--- Start Data shown ---

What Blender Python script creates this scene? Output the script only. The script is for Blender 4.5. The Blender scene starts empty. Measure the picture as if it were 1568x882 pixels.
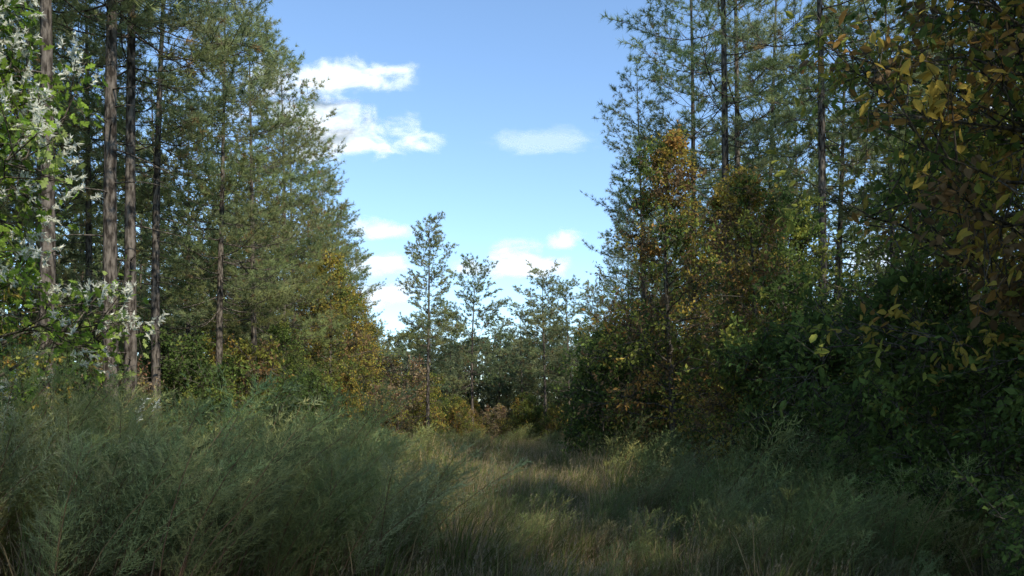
import bpy, math, numpy as np
from mathutils import Vector
R=np.random.default_rng(11)
scene=bpy.context.scene
COL=scene.collection
# ------------------------------------------------------------ utilities
def nrm(a):
    return a/np.maximum(np.linalg.norm(a,axis=-1,keepdims=True),1e-9)
def gz(x,y):
    return 0.07*np.sin(x*0.9+1.0)*np.cos(y*0.7)+0.06*np.sin(x*0.31+y*0.43)
class MB:
    def __init__(s): s.V=[];s.F=[];s.M=[];s.C=[];s.S=[];s.n=0
    def add(s,v,f,m,c,smooth=False):
        v=np.asarray(v,float).reshape(-1,3); f=np.asarray(f,int).reshape(-1,3)
        c=np.asarray(c,float)
        if c.ndim==1: c=np.tile(c,(len(v),1))
        s.V.append(v);s.F.append(f+s.n);s.M.append(np.full(len(f),m));s.C.append(c)
        s.S.append(np.full(len(f),smooth));s.n+=len(v)
    def cat(s):
        return np.concatenate(s.V),np.concatenate(s.F),np.concatenate(s.M),np.concatenate(s.C),np.concatenate(s.S)
    def mesh(s,name,mats):
        V,F,M,C,S=s.cat()
        me=bpy.data.meshes.new(name)
        me.vertices.add(len(V));me.vertices.foreach_set("co",V.astype(np.float32).ravel())
        me.loops.add(F.size);me.loops.foreach_set("vertex_index",F.astype(np.int32).ravel())
        me.polygons.add(len(F));me.polygons.foreach_set("loop_start",(np.arange(len(F))*3).astype(np.int32))
        for m in mats: me.materials.append(m)
        me.polygons.foreach_set("material_index",M.astype(np.int32))
        me.polygons.foreach_set("use_smooth",S.astype(bool))
        me.update(calc_edges=True)
        a=me.color_attributes.new("Col",'FLOAT_COLOR','POINT')
        a.data.foreach_set("color",np.concatenate([np.clip(C,0,1),np.ones((len(C),1))],1).astype(np.float32).ravel())
        return me
def tube(mb,pts,rad,k,mat,col):
    pts=np.asarray(pts,float);n=len(pts)
    t=nrm(np.gradient(pts,axis=0))
    ref=np.array([1,0.13,0]) if abs(t[:,2]).mean()>0.6 else np.array([0,0.1,1.])
    a=nrm(np.cross(t,ref));b=np.cross(t,a)
    th=np.arange(k)*2*math.pi/k
    V=pts[:,None,:]+np.asarray(rad)[:,None,None]*(a[:,None,:]*np.cos(th)[None,:,None]+b[:,None,:]*np.sin(th)[None,:,None])
    i=np.arange(n-1)[:,None]*k;j=np.arange(k)[None,:];j2=(j+1)%k
    q=np.stack([i+j,i+j2,i+k+j2,i+k+j],-1).reshape(-1,4)
    mb.add(V.reshape(-1,3),np.concatenate([q[:,[0,1,2]],q[:,[0,2,3]]]),mat,col,True)
def sticks(mb,P0,P1,r0,r1,mat,col):
    P0=np.asarray(P0);P1=np.asarray(P1);n=len(P0)
    if n==0:return
    t=nrm(P1-P0);a=nrm(np.cross(t,np.array([0.3,0.2,1.])));b=np.cross(t,a)
    vs=[]
    for P,r in((P0,r0),(P1,r1)):
        for k in range(3):
            th=k*2*math.pi/3
            vs.append(P+(a*math.cos(th)+b*math.sin(th))*np.broadcast_to(np.asarray(r).reshape(-1,1),(n,1)))
    V=np.stack(vs,1).reshape(-1,3)
    f=np.array([[0,1,4],[0,4,3],[1,2,5],[1,5,4],[2,0,3],[2,3,5]])
    F=(np.arange(n)[:,None,None]*6+f[None]).reshape(-1,3)
    mb.add(V,F,mat,col,True)
def needles(mb,r,P,D,K,L,w,spread,mat,cols,back=0.12):
    P=np.repeat(P,K,0);D=np.repeat(D,K,0);C=np.repeat(cols,K,0)
    d=nrm(D+spread*nrm(r.normal(size=P.shape)))
    s=nrm(np.cross(d,nrm(r.normal(size=P.shape))))
    l=L*r.uniform(0.65,1.1,(len(P),1))
    b=P-D*r.uniform(0,1,(len(P),1))*back
    V=np.stack([b-s*w*.5,b+s*w*.5,b+d*l],1).reshape(-1,3)
    F=np.arange(len(P)*3).reshape(-1,3)
    C=C*r.uniform(0.8,1.2,(len(C),1))
    mb.add(V,F,mat,np.repeat(C,3,0))
def tmpl_rhomb():
    return np.array([[0,0,0],[.45,.27,.07],[1,0,-.05],[.45,-.27,.07]]),np.array([[0,2,1],[0,3,2]])
def tmpl_oval():
    v=[[0,0,0],[.3,.22,.05],[.7,.2,.03],[1,0,-.12],[.7,-.2,.03],[.3,-.22,.05]]
    return np.array(v),np.array([[0,3,1],[1,3,2],[0,5,3],[5,4,3]])
def tmpl_oak():
    h=[(0,0),(.22,.2),(.3,.09),(.46,.33),(.55,.13),(.72,.28),(.8,.12),(1,0)]
    v=[(a,b,abs(b)*.3) for a,b in h]+[(a,-b,abs(b)*.3) for a,b in h[1:-1][::-1]]
    n=len(v);v.append((.5,0,0))
    return np.array(v),np.array([[n,i,(i+1)%n] for i in range(n)])
def leaves(mb,r,P,D,size,T,mat,cols,flat=0.6):
    v,f=T;n=len(P);k=len(v)
    N=nrm(r.normal(size=P.shape)+np.array([0,0,flat*2]))
    S=nrm(np.cross(D,N));N=np.cross(S,D)
    sz=(size*r.uniform(.6,1.25,(n,1)))[:,:,None]
    V=P[:,None,:]+sz*(D[:,None,:]*v[None,:,0,None]+S[:,None,:]*v[None,:,1,None]+N[:,None,:]*v[None,:,2,None])
    F=(np.arange(n)[:,None,None]*k+f[None]).reshape(-1,3)
    mb.add(V.reshape(-1,3),F,mat,np.repeat(cols,k,0))
# ------------------------------------------------------------ materials
def foliage_mat(name,trans=0.35):
    m=bpy.data.materials.new(name);m.use_nodes=True;nt=m.node_tree;nd=nt.nodes;nd.clear();L=nt.links.new
    at=nd.new("ShaderNodeAttribute");at.attribute_name="Col"
    p=nd.new("ShaderNodeBsdfDiffuse")
    t=nd.new("ShaderNodeBsdfTranslucent");mx=nd.new("ShaderNodeMixShader");mx.inputs[0].default_value=trans
    o=nd.new("ShaderNodeOutputMaterial")
    L(at.outputs['Color'],p.inputs['Color']);L(at.outputs['Color'],t.inputs['Color'])
    L(p.outputs[0],mx.inputs[1]);L(t.outputs[0],mx.inputs[2]);L(mx.outputs[0],o.inputs[0])
    return m
def bark_mat(name,c1,c2,sc=9):
    m=bpy.data.materials.new(name);m.use_nodes=True;nt=m.node_tree;nd=nt.nodes;nd.clear();L=nt.links.new
    p=nd.new("ShaderNodeBsdfDiffuse");o=nd.new("ShaderNodeOutputMaterial");L(p.outputs[0],o.inputs[0])
    tc=nd.new("ShaderNodeTexCoord");mp=nd.new("ShaderNodeMapping");mp.inputs['Scale'].default_value=(1,1,.3)
    L(tc.outputs['Object'],mp.inputs[0])
    n=nd.new("ShaderNodeTexNoise");n.inputs['Scale'].default_value=sc*1.6;n.inputs['Detail'].default_value=3
    L(mp.outputs[0],n.inputs['Vector'])
    cr=nd.new("ShaderNodeValToRGB");e=cr.color_ramp.elements;e[0].position=.40;e[0].color=(*c1,1);e[1].position=.62;e[1].color=(*c2,1)
    L(n.outputs[0],cr.inputs[0]);L(cr.outputs[0],p.inputs['Color'])
    b=nd.new("ShaderNodeBump");b.inputs['Strength'].default_value=.7;b.inputs['Distance'].default_value=.04
    L(n.outputs[0],b.inputs['Height']);L(b.outputs[0],p.inputs['Normal'])
    return m
M_needle=foliage_mat("pine_needles",.45)
M_leaf=foliage_mat("broad_leaves",.45)
M_grass=foliage_mat("grass_blades",.42)
M_bark=bark_mat("pine_bark",(.040,.033,.027),(.19,.16,.13),9)
M_bark2=bark_mat("hardwood_bark",(.05,.042,.033),(.17,.145,.11),14)
# ------------------------------------------------------------ pine
def pine(name,seed,h=19,rb=.18,base=.3,cr=3.2,nprim=85,n2=11,nt=3,K=18,NL=.25,nw=.019,lean=(0,0),tone=(.29,.325,.14),brown=.05,dead=12,wob=.25,pw=.43):
    r=np.random.default_rng(seed);mb=MB()
    n=16;t=np.linspace(0,1,n)
    ph=r.uniform(0,6,2)
    cx=lean[0]*t*h+wob*np.sin(t*3+ph[0])*t; cy=lean[1]*t*h+wob*np.sin(t*2.6+ph[1])*t
    z=t*h
    pts=np.stack([cx,cy,z-0.15*(t==0)],1)
    rad=rb*(1-t)**.85*.93+rb*.07+np.where(t<.03,rb*.22,0)
    tube(mb,pts,rad,9,0,(0,0,0))
    def at(q): return np.array([np.interp(q,t,pts[:,0]),np.interp(q,t,pts[:,1]),q*h])
    TP=[];TD=[];TC=[];S0=[];S1=[]
    tone=np.array(tone)
    az0=r.uniform(0,6)
    for i in range(nprim):
        u=((i//5)*5+r.uniform(0,2.6))/nprim; u=min(u,.995)
        q=base+(1-base)*u
        az=az0+i*2.399+r.normal()*.25
        prof=(1-u)**pw*(.72+.28*min(1,u*4+.3))
        ln=cr*prof*r.uniform(.4,1.3)+.35
        el=math.radians(-4+50*u**1.5+r.normal()*11)
        hd=np.array([math.cos(az),math.sin(az),0]);s=np.linspace(0,1,6)
        curve=r.uniform(.05,.28);bend=r.normal()*.12
        sd=np.array([-hd[1],hd[0],0])
        bp=at(q)+hd*(ln*s*math.cos(el))[:,None]+sd*(bend*ln*s*s)[:,None]
        bp[:,2]+=ln*(math.sin(el)*s-.12*np.sin(s*math.pi)*(1-u)+curve*s*s)
        b0=max(.010,rb*.20*(1-q)**.4*(ln/cr+.25)*.8)
        tube(mb,bp,b0*(1-s*.85),4,0,(0,0,0))
        bt=tone*r.uniform(.72,1.25)*np.array([r.uniform(.9,1.1),1,r.uniform(.85,1.1)])
        m=max(4,int(n2*(ln/cr+.25)))
        ss=np.sort(r.uniform(.3,1,m))
        for j,sj in enumerate(ss):
            p=np.array([np.interp(sj,s,bp[:,k]) for k in range(3)])
            side=1 if j%2 else -1
            d=nrm(hd*r.uniform(.2,1)+sd*side*r.uniform(.3,1.)+np.array([0,0,r.uniform(-.1,.75)]))
            l=ln*.32*(1.15-.6*sj)*r.uniform(.5,1.2)+.15
            e=p+d*l+np.array([0,0,.1*l]);S0.append(p);S1.append(e)
            k=nt if l>.45 else max(2,nt-1)
            for f in np.linspace(.5,1,k):
                dd=nrm(d+r.normal(size=3)*.4+np.array([0,0,.25]))
                st=p+(e-p)*f
                tip=st+dd*r.uniform(.02,.18)
                TP.append(tip);TD.append(dd)
                c=bt*r.uniform(.85,1.15)
                if r.random()<brown*(1.6-sj): c=np.array([.36,.25,.12])*r.uniform(.8,1.1)
                TC.append(c)
        TP.append(bp[-1]);TD.append(nrm(bp[-1]-bp[-2]));TC.append(bt*1.1)
    sticks(mb,np.array(S0),np.array(S1),.009*h/19,.004,0,(0,0,0))
    needles(mb,r,np.array(TP),np.array(TD),K,NL,nw,1.1,1,np.array(TC),back=.10)
    for i in range(dead):
        q=r.uniform(.12,max(.16,base+.12));az=r.uniform(0,6.28);ln=r.uniform(.3,1.6)
        s=np.linspace(0,1,5);hd=np.array([math.cos(az),math.sin(az),r.uniform(-.15,.25)])
        bp=at(q)+hd*(ln*s)[:,None];bp[:,2]-=.15*ln*s*s;bp+=r.normal(size=bp.shape)*.02*s[:,None]
        tube(mb,bp,.020*(1-.75*s),4,0,(0,0,0))
    return mb.mesh(name,[M_bark,M_needle])
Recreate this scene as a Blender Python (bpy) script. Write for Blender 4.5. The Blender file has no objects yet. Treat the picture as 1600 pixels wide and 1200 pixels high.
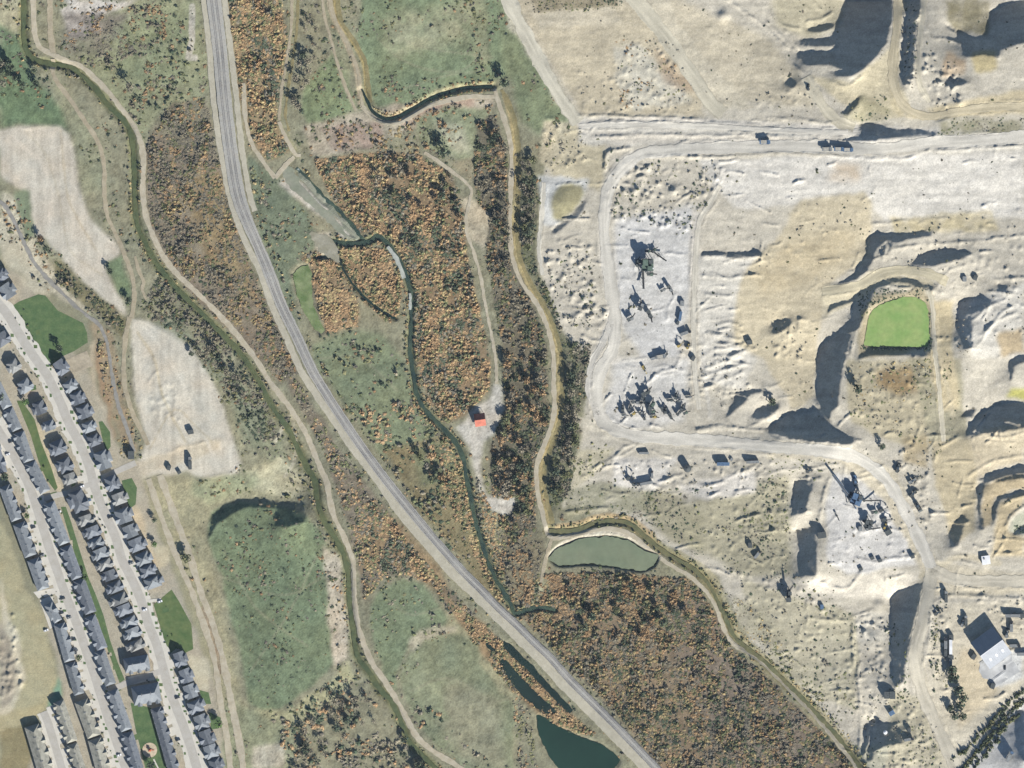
import bpy, math, random
import numpy as np
from mathutils import Vector
R = math.radians
S = 0.6                                   # metres per unit of the plan (plan units: 1600 x 1200, origin top left)
SUN_AZ, SUN_EL = 148.0, 27.0
sc = bpy.context.scene
C = sc.collection
# ------------------------------------------------------------------ camera, sky, sun, exposure
cam_d = bpy.data.cameras.new('camera'); cam = bpy.data.objects.new('camera', cam_d); C.objects.link(cam)
cam.location = (0, 0, 10000); cam.rotation_euler = (0, 0, 0)
cam_d.sensor_fit = 'HORIZONTAL'; cam_d.sensor_width = 36; cam_d.lens = 36*10000/(1600*S)
cam_d.clip_start = 100; cam_d.clip_end = 40000
sc.camera = cam
w = bpy.data.worlds.new('World'); sc.world = w; w.use_nodes = True
nt = w.node_tree; bg = nt.nodes['Background']
sky = nt.nodes.new('ShaderNodeTexSky'); sky.sky_type = 'NISHITA'; sky.sun_disc = False
sky.sun_elevation = R(SUN_EL); sky.sun_rotation = R(SUN_AZ); sky.air_density = 1.0; sky.dust_density = 0.3; sky.ozone_density = 5.0
nt.links.new(sky.outputs[0], bg.inputs[0]); bg.inputs[1].default_value = 0.05
sd = bpy.data.lights.new('sun', 'SUN'); sd.energy = 5.0; sd.angle = R(0.5); sd.color = (1.0, 0.96, 0.895)
sun = bpy.data.objects.new('sun', sd); C.objects.link(sun)
SV = Vector((math.sin(R(SUN_AZ))*math.cos(R(SUN_EL)), math.cos(R(SUN_AZ))*math.cos(R(SUN_EL)), math.sin(R(SUN_EL))))
sun.rotation_euler = (-SV).to_track_quat('-Z', 'Y').to_euler(); sun.location = (300, -500, 400)
sc.view_settings.view_transform = 'Standard'; sc.view_settings.look = 'None'
sc.view_settings.exposure = 1.0; sc.view_settings.gamma = 1.0; sc.view_settings.use_curve_mapping = False
rnd = random.Random(7); rng = np.random.default_rng(7)
KALB = 0.62                               # measured brightness of sunlit colour -> surface reflectance

# ------------------------------------------------------------------ small helpers
def lin(v):
    v = v/255.0
    return v/12.92 if v <= 0.04045 else ((v+0.055)/1.055)**2.4
def A(r, g, b, k=None):
    k = KALB if k is None else k
    return (lin(r)*k, lin(g)*k, lin(b)*k)
def W(px, py): return ((px-800)*S, (600-py)*S)
def P(s): return [tuple(float(q) for q in t.split(',')) for t in s.split()]
def hsh(ix, iy, seed):
    n = (ix.astype(np.int64)*374761393 + iy.astype(np.int64)*668265263 + seed*974634777) & 0xFFFFFFFF
    n = ((n ^ (n >> 13))*1274126177) & 0xFFFFFFFF
    return ((n ^ (n >> 16)) & 0xFFFF)/65535.0
def vnoise(x, y, seed):
    ix = np.floor(x); iy = np.floor(y); fx = x-ix; fy = y-iy
    fx = fx*fx*(3-2*fx); fy = fy*fy*(3-2*fy)
    a = hsh(ix, iy, seed); b = hsh(ix+1, iy, seed); c = hsh(ix, iy+1, seed); d = hsh(ix+1, iy+1, seed)
    return a+(b-a)*fx+(c-a)*fy+(a-b-c+d)*fx*fy
def fbm(x, y, scale, seed, octv=4):
    t = np.zeros_like(x); amp = 0.5; f = 1.0/scale; n = 0
    for k in range(octv):
        t += amp*vnoise(x*f, y*f, seed+k*17); n += amp; amp *= 0.5; f *= 2.03
    return t/n
def inpoly(x, y, poly):
    m = np.zeros(x.shape, bool); n = len(poly)
    for k in range(n):
        x1, y1 = poly[k]; x2, y2 = poly[(k+1) % n]
        if y1 == y2: continue
        c = ((y1 > y) != (y2 > y)) & (x < (x2-x1)*(y-y1)/(y2-y1)+x1)
        m ^= c
    return m
def pldist(x, y, pts):
    d = np.full(x.shape, 1e9)
    for (x1, y1), (x2, y2) in zip(pts[:-1], pts[1:]):
        dx, dy = x2-x1, y2-y1; L = dx*dx+dy*dy+1e-9
        t = np.clip(((x-x1)*dx+(y-y1)*dy)/L, 0, 1)
        d = np.minimum(d, (x-x1-t*dx)**2+(y-y1-t*dy)**2)
    return np.sqrt(d)
def spline(pts, step=2.0):
    """Catmull-Rom through pts (tuples x,y[,w...]), resampled about every step."""
    p = [np.array(q, float) for q in pts]; p = [2*p[0]-p[1]]+p+[2*p[-1]-p[-2]]
    out = []
    for k in range(1, len(p)-2):
        n = max(1, int(math.hypot(*(p[k+1]-p[k])[:2])/step))
        for i in range(n):
            t = i/n
            out.append(0.5*((2*p[k])+(-p[k-1]+p[k+1])*t+(2*p[k-1]-5*p[k]+4*p[k+1]-p[k+2])*t*t+(-p[k-1]+3*p[k]-3*p[k+1]+p[k+2])*t**3))
    out.append(p[-2])
    return np.array(out)

# ------------------------------------------------------------------ materials
MATS = {}
def mat(name, col, rough=0.9, var=0.25, scale=0.4, metal=0.0, col2=None, attr=None, bump=0.0, spec=0.2, rand=0.0):
    if name in MATS: return MATS[name]
    m = bpy.data.materials.new(name); m.use_nodes = True; MATS[name] = m
    t = m.node_tree; b = t.nodes['Principled BSDF']; N = t.nodes.new; L = t.links.new
    b.inputs['Roughness'].default_value = rough; b.inputs['Metallic'].default_value = metal
    b.inputs['Specular IOR Level'].default_value = spec
    geo = N('ShaderNodeNewGeometry'); no = N('ShaderNodeTexNoise')
    no.inputs['Scale'].default_value = scale; no.inputs['Detail'].default_value = 5; no.inputs['Roughness'].default_value = 0.65
    L(geo.outputs['Position'], no.inputs['Vector'])
    if attr:
        a = N('ShaderNodeAttribute'); a.attribute_name = attr; src = a.outputs['Color']
    else:
        mx = N('ShaderNodeMix'); mx.data_type = 'RGBA'
        c2 = col2 or tuple(x*0.7 for x in col)
        mx.inputs[6].default_value = (*col, 1); mx.inputs[7].default_value = (*c2, 1)
        n2 = N('ShaderNodeTexNoise'); n2.inputs['Scale'].default_value = scale*0.27; n2.inputs['Detail'].default_value = 3
        L(geo.outputs['Position'], n2.inputs['Vector'])
        rmp = N('ShaderNodeMapRange'); rmp.inputs[1].default_value = 0.35; rmp.inputs[2].default_value = 0.7
        L(n2.outputs[0], rmp.inputs[0]); L(rmp.outputs[0], mx.inputs[0]); src = mx.outputs[2]
    mr = N('ShaderNodeMapRange'); mr.inputs[1].default_value = 0.25; mr.inputs[2].default_value = 0.75
    mr.inputs[3].default_value = 1-var; mr.inputs[4].default_value = 1+var
    L(no.outputs[0], mr.inputs[0])
    val = mr.outputs[0]
    if rand > 0:
        oi = N('ShaderNodeObjectInfo'); r2 = N('ShaderNodeMapRange'); r2.inputs[3].default_value = 1-rand; r2.inputs[4].default_value = 1+rand
        L(oi.outputs['Random'], r2.inputs[0]); mu = N('ShaderNodeMath'); mu.operation = 'MULTIPLY'
        L(val, mu.inputs[0]); L(r2.outputs[0], mu.inputs[1]); val = mu.outputs[0]
    vm = N('ShaderNodeVectorMath'); vm.operation = 'SCALE'
    L(src, vm.inputs[0]); L(val, vm.inputs['Scale']); L(vm.outputs[0], b.inputs['Base Color'])
    if bump > 0:
        bp = N('ShaderNodeBump'); bp.inputs['Strength'].default_value = bump; bp.inputs['Distance'].default_value = 0.3
        L(no.outputs[0], bp.inputs['Height']); L(bp.outputs[0], b.inputs['Normal'])
    return m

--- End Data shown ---

Task prompt
Say the number of lines in the records above that include the string "script", and no more.

Task response
2